Internationalization is a key element of growth of a firm (Peng and Delios, 2006). It is especially
important for Small and Medium Enterprises (SMEs) since they generally have a small
financial base and a limited domestic scope (Barringer and Greening, 1998). Many SMEs
from developed nations are generating income in the foreign markets more than in the home
countries. These enterprises can be described as ‘born global’ or ‘instant internationals’
(traditional SMEs which enter international market almost from inception), ‘backsources’
(SMEs who re-concentrate their international activities back to the home base) and ‘born
regionals’ (SMEs that gain their force out of a local embeddedness and never shift capacity
beyond export activities) (Schulz et al., 2009). Due to the huge economic contributions of
SMEs, most countries have implemented policies with the objective to support them to
increase their international activities and boost economic growth (EC, 2007). The most
observable approach in which governments can influence SMEs development is through
direct support policies and programs that are created to assist SMEs to overcome size-related
disadvantages (Smallbone and Welter, 2001).
In Malaysia, SMEs are considered as the backbone of economic growth in driving industrial
development (Amini, 2004; Radam et al., 2008; Hoq et al., 2009; and Khalique et al., 2011). At
present, there are approximately 645,000 SMEs, which account for 97.3% of total business
establishments.

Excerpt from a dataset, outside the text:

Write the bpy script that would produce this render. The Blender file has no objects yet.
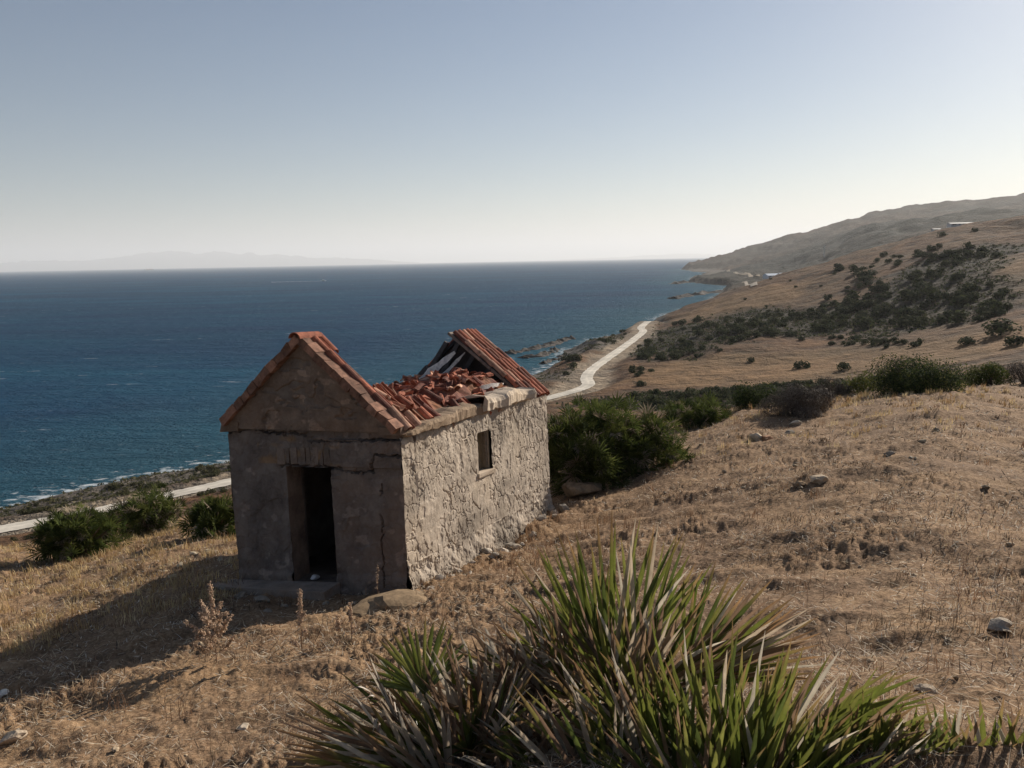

Malaysian SMEs have remained resilient since 2011, with the SME GDP
continuing to grow at a faster rate of 6.8% than the overall economy of 5.1%. Their positive
development over the years has resulted in SMEs’ contribution to GDP increasing gradually
from 29.4% in 2005 to 32.5% in 2011. However, this figure is still a long way from achieving
the national master plan target of 41% by 2020 (DOSM, 2011). As a strategy to achieve the
target, the government has increased efforts to strengthen the performance of SMEs by
formulating various policies, incentives and programs based on three main thrusts:
(1) strengthening the enabling infrastructure; (2) building firms’ capacity and capability;
and (3) enhancing firms’ access to financing (NSDC, 2009/10). The concern is that, while
these policies and programs may be able to improve the overall performance of local SMEs,
they appear to be too generic to have a significant impact on internationalization.